Многие авторы, начиная от Риса и заканчивая Пойнсетом, понимали историческую обусловленность трудовой этики. Географы Вудбридж и Морзе, как и другие наблюдатели, верили в конечный успех независимых «Мексики и наций Южной Америки». Вудбридж, впрочем, отмечал, что из-за смут (confusion) и плохого развития «искусств и улучшений» пройдет еще много времени, пока эти страны займут «важное место на политическом небосклоне (scale)»[223].
Убежденный в блистательном будущем Нового Света, анонимный памфлетист подчеркивал уникальность революции в Южной Америке: «Мы увидели, как народ, погруженный, думали мы, в праздность и медлительность – естественные последствия их правления, внезапно поднимается с энтузиазмом во имя дела свободы и независимости, встречая все опасности и страдания ради их защиты»[224].
Корреспондент “National Intelligencer” из Сантьяго писал, что креолы «честны, благожелательны и гостеприимны – горячи, но праздны и не наделены той энергией ума, необходимой для постоянства (stability).
Их суеверия и предрассудки сдерживали прогресс умственного роста, но теперь люди меняются»[225].
Многие возлагали надежды на экономическую необходимость, которая поборет старые привычки: «Если бы труд был естественен для человека, Колумбия скоро бы расцвела, как пальма; но эта привычка неизбежно развивается скорее в холодном, а не жарком климате… Ничто не ускорит перемену скорее, чем стремление к прибыли. Жадность есть заклятый враг праздности»[226].
К проблеме национального характера вплотную примыкает обсуждение расового состава населения Латинской Америки. Сразу подчеркнем, что преувеличивать расизм североамериканцев в оценке южных братьев – значит, попасться на презентистский крючок. В те годы еще сильна была традиция просветительского универсализма, и расизм еще не стал таким важным фактором в общественном сознании США, как это сложится к середине XIX века.
Так, Уильям Дуэйн говорил о своем уважении к «красивому мулату» генералу Гомесу (1783–1853)[227]. Один виденный им весьма процветающий колумбийский городок, заселенный исключительно свободными неграми, ничем не отличался от соседних[228]. Спутник Дуэйна Бэйч с удовольствием слушает танец и музыку мулатки и негра и восхищается беседой с офицером-негром. Бэйч признавал в себе определенные расистские предрассудки, с которыми стремился бороться: «Те, кто видели африканскую расу только в Соединенных Штатах, где ее, ожесточенную невежеством и деградацией, полагают средним звеном между свободным человеком и низшими животными, не могут подумать о связях с ними, кроме как с чувством отвращения; и возможно, то же чувство передалось мне, когда я пишу о встречах с людьми этой несчастной расы, чьей дружбы мне следовало искать»[229].
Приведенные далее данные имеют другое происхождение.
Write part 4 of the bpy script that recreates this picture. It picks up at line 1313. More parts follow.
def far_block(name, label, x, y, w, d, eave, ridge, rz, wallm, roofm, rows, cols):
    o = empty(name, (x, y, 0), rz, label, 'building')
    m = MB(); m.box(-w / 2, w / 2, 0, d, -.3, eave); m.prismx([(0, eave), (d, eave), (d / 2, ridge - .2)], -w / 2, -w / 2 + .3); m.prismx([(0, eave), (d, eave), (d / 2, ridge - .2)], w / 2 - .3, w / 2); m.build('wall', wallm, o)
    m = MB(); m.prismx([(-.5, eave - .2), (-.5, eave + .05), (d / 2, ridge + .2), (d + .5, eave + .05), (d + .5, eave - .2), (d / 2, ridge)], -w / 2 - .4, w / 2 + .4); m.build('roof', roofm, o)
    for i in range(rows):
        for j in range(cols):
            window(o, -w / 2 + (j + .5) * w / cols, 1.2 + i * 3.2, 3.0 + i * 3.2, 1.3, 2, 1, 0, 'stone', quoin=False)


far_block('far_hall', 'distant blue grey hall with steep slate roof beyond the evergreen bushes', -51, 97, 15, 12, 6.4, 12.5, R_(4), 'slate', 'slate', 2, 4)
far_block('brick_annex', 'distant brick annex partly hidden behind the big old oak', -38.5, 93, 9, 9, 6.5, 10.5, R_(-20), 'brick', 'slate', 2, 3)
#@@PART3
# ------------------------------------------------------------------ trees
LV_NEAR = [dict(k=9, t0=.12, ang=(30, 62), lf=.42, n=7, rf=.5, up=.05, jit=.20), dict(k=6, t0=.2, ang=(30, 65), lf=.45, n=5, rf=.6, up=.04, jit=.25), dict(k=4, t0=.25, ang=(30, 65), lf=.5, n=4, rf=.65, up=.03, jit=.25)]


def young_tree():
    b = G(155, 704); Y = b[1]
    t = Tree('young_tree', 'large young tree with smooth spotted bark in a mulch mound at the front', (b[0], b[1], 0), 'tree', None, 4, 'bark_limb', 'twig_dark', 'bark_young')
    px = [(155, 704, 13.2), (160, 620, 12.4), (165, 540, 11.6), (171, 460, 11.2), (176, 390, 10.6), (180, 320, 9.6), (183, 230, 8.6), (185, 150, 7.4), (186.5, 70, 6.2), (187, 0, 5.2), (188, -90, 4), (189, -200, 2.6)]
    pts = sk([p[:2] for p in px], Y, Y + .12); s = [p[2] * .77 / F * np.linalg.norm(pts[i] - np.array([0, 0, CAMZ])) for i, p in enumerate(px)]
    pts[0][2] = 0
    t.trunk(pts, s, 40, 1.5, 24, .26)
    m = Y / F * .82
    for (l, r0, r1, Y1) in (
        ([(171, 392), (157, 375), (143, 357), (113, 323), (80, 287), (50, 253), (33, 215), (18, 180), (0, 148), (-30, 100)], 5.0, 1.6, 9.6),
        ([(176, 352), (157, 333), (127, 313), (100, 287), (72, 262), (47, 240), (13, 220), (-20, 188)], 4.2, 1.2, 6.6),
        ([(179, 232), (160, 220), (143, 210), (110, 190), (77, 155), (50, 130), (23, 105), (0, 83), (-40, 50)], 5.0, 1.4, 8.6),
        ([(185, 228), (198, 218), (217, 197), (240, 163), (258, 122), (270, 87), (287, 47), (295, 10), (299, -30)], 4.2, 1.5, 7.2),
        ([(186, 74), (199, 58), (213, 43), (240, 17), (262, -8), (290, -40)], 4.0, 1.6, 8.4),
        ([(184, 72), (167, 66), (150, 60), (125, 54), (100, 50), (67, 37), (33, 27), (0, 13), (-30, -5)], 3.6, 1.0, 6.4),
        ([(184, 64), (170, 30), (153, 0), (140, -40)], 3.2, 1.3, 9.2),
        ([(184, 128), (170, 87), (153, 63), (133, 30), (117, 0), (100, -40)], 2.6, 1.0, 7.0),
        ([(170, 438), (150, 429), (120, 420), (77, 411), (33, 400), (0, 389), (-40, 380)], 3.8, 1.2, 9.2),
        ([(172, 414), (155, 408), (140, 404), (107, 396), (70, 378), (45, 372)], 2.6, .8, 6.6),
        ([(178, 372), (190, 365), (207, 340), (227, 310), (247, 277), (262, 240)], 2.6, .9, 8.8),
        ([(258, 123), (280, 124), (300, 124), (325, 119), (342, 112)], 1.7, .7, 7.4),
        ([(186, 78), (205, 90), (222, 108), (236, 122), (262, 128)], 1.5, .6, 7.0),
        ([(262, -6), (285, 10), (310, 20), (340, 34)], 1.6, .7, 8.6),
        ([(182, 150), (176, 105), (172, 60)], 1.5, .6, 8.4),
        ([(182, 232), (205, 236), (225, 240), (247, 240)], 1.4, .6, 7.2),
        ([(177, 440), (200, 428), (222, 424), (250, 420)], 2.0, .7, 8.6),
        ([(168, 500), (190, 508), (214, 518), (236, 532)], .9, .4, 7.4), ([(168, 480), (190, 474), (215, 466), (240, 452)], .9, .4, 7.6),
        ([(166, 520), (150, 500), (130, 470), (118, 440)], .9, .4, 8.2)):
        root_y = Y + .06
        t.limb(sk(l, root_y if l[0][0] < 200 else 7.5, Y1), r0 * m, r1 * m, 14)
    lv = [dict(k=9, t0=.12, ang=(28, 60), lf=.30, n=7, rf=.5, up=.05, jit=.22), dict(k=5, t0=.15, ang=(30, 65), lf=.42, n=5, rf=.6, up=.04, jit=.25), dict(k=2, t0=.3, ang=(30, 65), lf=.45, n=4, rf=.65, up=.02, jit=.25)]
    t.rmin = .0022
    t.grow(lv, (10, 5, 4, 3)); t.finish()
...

Джон Милтон Найлс (1787–1856) хвалил просвещенную политику колумбийского правительства, законодательно отменяющего рабство и расовое деление[230]. Говоря о Чили и Боливии, филадельфийский купец Бенджамин Чеу (1758–1844) опасался, что укоренившиеся расовые предрассудки еще долго просуществуют в Латинской Америке, несмотря на правительственную борьбу с ними, а ведь там, где господствует «превосходство белых над другими расами (colours)», не может быть «демократического равенства»[231].
Безусловно, расизм был основой жизни Юга США. На общенациональном уровне он проявлялся, когда под угрозой оказывалось единство Союза. Наиболее ярко это показала реакция на события 1817–1818 гг. на флоридском острове Амелии, который был захвачен разношерстными борцами с Испанской империей, объявившими об освобождении рабов, – но продолжавшими, кстати, подпольную работорговлю. В испуганном воображении североамериканцев сразу замаячил призрак успешной революции рабов на острове Сан-Доминго (1791–1804), завершившейся провозглашением независимого Гаити, изгнанием французов с острова и резней тех белых, кто не успел бежать.